Возвышенный романтизм и бездна падений – все вместе и рядом, способы поэтического оформления пороков и добродетелей современности под личным, пушкинским, бинокулярным присмотром, обнимающие целые области жизни во всех ее поразительных и предельных контрастах. И, утверждающего, в отличие от мизантропа З. Фрейда и иудейских заклинателей, что задача сделать человека счастливым все – таки входила в план сотворения мира:

И забываю мир – и в сладкой тишине

Я сладко усыплен моим воображеньем,

И пробуждается поэзия во мне:

Душа стесняется лирическим волненьем,

Трепещет и звучит, и ищет, как во сне,

Излиться наконец свободным проявленьем —

И тут ко мне идет незримый рой гостей,

Знакомцы давние, плоды мечты моей.

В таком блистательном поэтическом пафосе Пушкина нет места черно-магическим неврастеническим ритуалам, сластолюбию умалишенного, индюшиного хвастовства и отсутствует напрочь некий конспирологический комплот. Его душа представляет собой поле битвы, где непреодолимая тяга к языческой обнаженности, нескромной наготе вещей купируется евангельским целомудрием. На таком распятном ристалище протуберанец его мистической, колдовской воли купажирует карамельку Солнца в радугу с разноцветными камнями и каждый обращенный им адепт видит в ней свой камень – индивидуальный проект под названием «Ты».

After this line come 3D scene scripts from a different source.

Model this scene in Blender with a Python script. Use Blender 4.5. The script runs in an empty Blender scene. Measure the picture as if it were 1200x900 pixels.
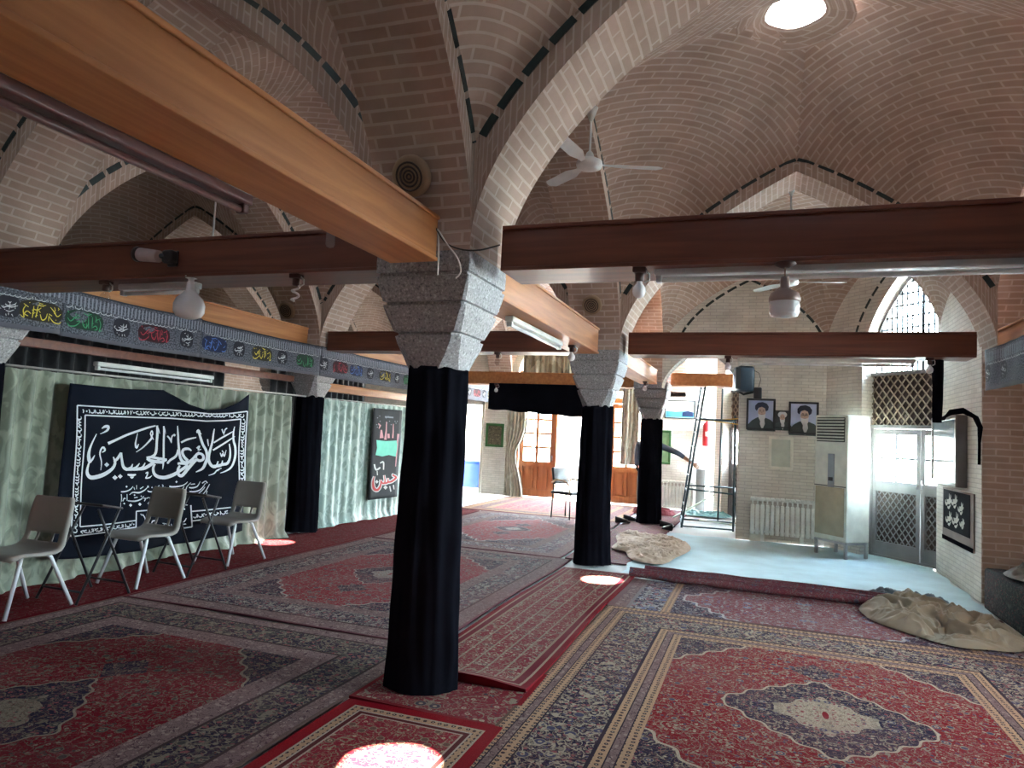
import bpy, math, random
from math import sin, cos, pi, sqrt, hypot, atan2
from mathutils import Vector, Matrix
random.seed(7)
def exp_(x): return math.exp(x)
sc = bpy.context.scene
COL = sc.collection

# ------------------------------------------------------------------ camera model (measured from the photograph)
FPX, YAW, PIT, ROL, EYE = 820.5, .34202, .06834, .04887, 1.5
_fw = Vector((-sin(YAW)*cos(PIT), cos(YAW)*cos(PIT), sin(PIT)))
_r = Vector((cos(YAW), sin(YAW), 0)); _u = _r.cross(_fw)
CR = _r*cos(ROL)+_u*sin(ROL); CU = -_r*sin(ROL)+_u*cos(ROL)
def un(px, py, **k):
    """survey helper: where the sight line of a photo point meets the real plane X=, Y= or Z="""
    d = _fw+CR*((px-600)/FPX)-CU*((py-450)/FPX); o = Vector((0, 0, EYE))
    a, v = list(k.items())[0]; i = 'XYZ'.index(a)
    return o+d*((v-o[i])/d[i])
def look_camera():
    cd = bpy.data.cameras.new('camera'); c = bpy.data.objects.new('camera', cd); COL.objects.link(c)
    cd.sensor_width = 36; cd.sensor_fit = 'HORIZONTAL'; cd.lens = 36*FPX/1200
    cd.clip_start = .05; cd.clip_end = 300
    m = Matrix((CR, CU, -_fw)).transposed().to_4x4(); m.translation = (0, 0, EYE)
    c.matrix_world = m; sc.camera = c
look_camera()

# ------------------------------------------------------------------ materials
MATS = {}
def nt(name):
    m = bpy.data.materials.new(name); m.use_nodes = True
    t = m.node_tree; b = t.nodes['Principled BSDF']
    return m, t, b
def N(t, kind, **kw):
    n = t.nodes.new('ShaderNode'+kind)
    for k, v in kw.items(): setattr(n, k, v)
    return n
def setin(n, **kw):
    for k, v in kw.items():
        n.inputs[k.replace('_', ' ')].default_value = v
def rgb(h):
    """display colour (0..255 triple) to linear"""
    return tuple(((c/255)/12.92 if c/255 <= .04045 else ((c/255+.055)/1.055)**2.4) for c in h)+(1,)
def plain(name, c, rough=.6, metal=0, var=.12, scale=6, bump=0, bscale=60, spec=.5, sheen=0, coat=0):
    """solid colour with slight procedural mottling"""
    if name in MATS: return MATS[name]
    m, t, b = nt(name)
    tc = N(t, 'TexCoord'); nz = N(t, 'TexNoise'); nz.inputs['Scale'].default_value = scale; nz.inputs['Detail'].default_value = 5
    t.links.new(tc.outputs['Object'], nz.inputs['Vector'])
    r = N(t, 'ValToRGB'); c = tuple(c[:3])
    r.color_ramp.elements[0].position = .3; r.color_ramp.elements[1].position = .7
    r.color_ramp.elements[0].color = tuple(max(0, x*(1-var)) for x in c)+(1,)
    r.color_ramp.elements[1].color = tuple(min(1, x*(1+var)) for x in c)+(1,)
    t.links.new(nz.outputs['Fac'], r.inputs['Fac']); t.links.new(r.outputs['Color'], b.inputs['Base Color'])
    b.inputs['Roughness'].default_value = rough; b.inputs['Metallic'].default_value = metal
    b.inputs['Specular IOR Level'].default_value = spec
    if sheen: b.inputs['Sheen Weight'].default_value = sheen
    if coat: b.inputs['Coat Weight'].default_value = coat; b.inputs['Coat Roughness'].default_value = .15
    if bump:
        n2 = N(t, 'TexNoise'); n2.inputs['Scale'].default_value = bscale; n2.inputs['Detail'].default_value = 3
        t.links.new(tc.outputs['Object'], n2.inputs['Vector'])
        bp = N(t, 'Bump'); bp.inputs['Strength'].default_value = bump; bp.inputs['Distance'].default_value = .01
        t.links.new(n2.outputs['Fac'], bp.inputs['Height']); t.links.new(bp.outputs['Normal'], b.inputs['Normal'])
    MATS[name] = m; return m
def brick(name, c1, c2, mortar, bw=.24, rh=.068, ms=.0095, rough=.85, smooth=.3):
    if name in MATS: return MATS[name]
    m, t, b = nt(name)
    uv = N(t, 'UVMap'); 
    nz0 = N(t, 'TexNoise'); setin(nz0, Scale=2.2, Detail=2.)
    t.links.new(uv.outputs['UV'], nz0.inputs['Vector'])
    mx = N(t, 'MixRGB', blend_type='LINEAR_LIGHT'); mx.inputs['Fac'].default_value = .012
    t.links.new(uv.outputs['UV'], mx.inputs['Color1']); t.links.new(nz0.outputs['Color'], mx.inputs['Color2'])
    br = N(t, 'TexBrick'); setin(br, Scale=1., Mortar_Size=ms, Mortar_Smooth=smooth, Bias=-.1, Brick_Width=bw, Row_Height=rh)
    br.inputs['Color1'].default_value = c1; br.inputs['Color2'].default_value = c2; br.inputs['Mortar'].default_value = mortar
    t.links.new(mx.outputs['Color'], br.inputs['Vector'])
    nz = N(t, 'TexNoise'); setin(nz, Scale=1.3, Detail=6., Roughness=.65)
    t.links.new(uv.outputs['UV'], nz.inputs['Vector'])
    r = N(t, 'ValToRGB'); r.color_ramp.elements[0].position = .28; r.color_ramp.elements[1].position = .72
    r.color_ramp.elements[0].color = (.72, .7, .68, 1); r.color_ramp.elements[1].color = (1.08, 1.08, 1.08, 1)
    t.links.new(nz.outputs['Fac'], r.inputs['Fac'])
    mu = N(t, 'MixRGB', blend_type='MULTIPLY'); mu.inputs['Fac'].default_value = 1
    t.links.new(br.outputs['Color'], mu.inputs['Color1']); t.links.new(r.outputs['Color'], mu.inputs['Color2'])
    t.links.new(mu.outputs['Color'], b.inputs['Base Color']); b.inputs['Roughness'].default_value = rough
    b.inputs['Specular IOR Level'].default_value = .25
    nf = N(t, 'TexNoise'); setin(nf, Scale=45., Detail=3.); t.links.new(uv.outputs['UV'], nf.inputs['Vector'])
    ad = N(t, 'Math', operation='MULTIPLY_ADD'); ad.inputs[1].default_value = .35
    inv = N(t, 'Math', operation='SUBTRACT'); inv.inputs[0].default_value = 1
    t.links.new(br.outputs['Fac'], inv.inputs[1]); t.links.new(nf.outputs['Fac'], ad.inputs[0]); t.links.new(inv.outputs[0], ad.inputs[2])
    bp = N(t, 'Bump'); setin(bp, Strength=.35, Distance=.006)
    t.links.new(ad.outputs[0], bp.inputs['Height']); t.links.new(bp.outputs['Normal'], b.inputs['Normal'])
    MATS[name] = m; return m
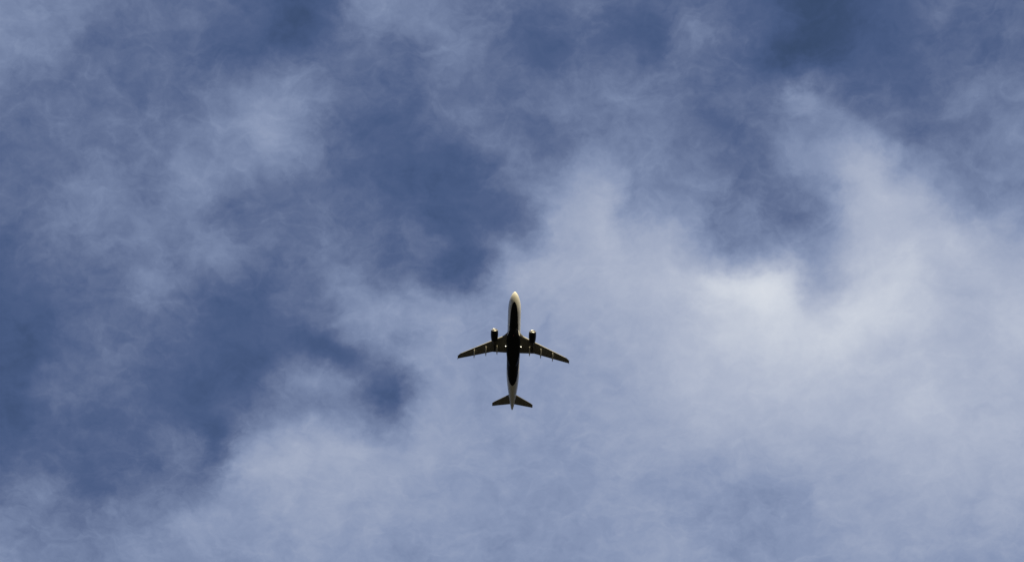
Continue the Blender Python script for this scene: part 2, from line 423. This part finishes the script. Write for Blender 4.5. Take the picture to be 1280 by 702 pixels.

В том проекте клокочет буйный призыв Пушкина к «слабым детям рода человеческого» сбросить с себя ярмо корысти, обузу тщеславия, вырваться из аркана зла и обид: «Ведь все равно в тот мир предстанешь неимущим» (О. Хайям); с толком истратить наличность – вашу жизнь, чтобы радость свою не потушить и горю вас не сокрушить: «…ибо в черную глину превращает людей небесный свод» (он же): ваша жизнь должна быть слаще славы и прекрасней молитвы ханжей: «Счастье редко снисходит до того, чтобы стать ступенькой жизни»; и не в постах и молитвах, бабских заговорах и приворотах вы ищите спасенья, а в любви, возбуждая очень основательную зависть: «Словно птица небесного рая – любовь» (О. Хайям); пусть другие строят себе хрупкие жилища из глины, а вы должны жить в замке, и ваша задача – добыть для него камни; столько стоишь, сколько сделал, действуйте без промедления и избавитесь от страха.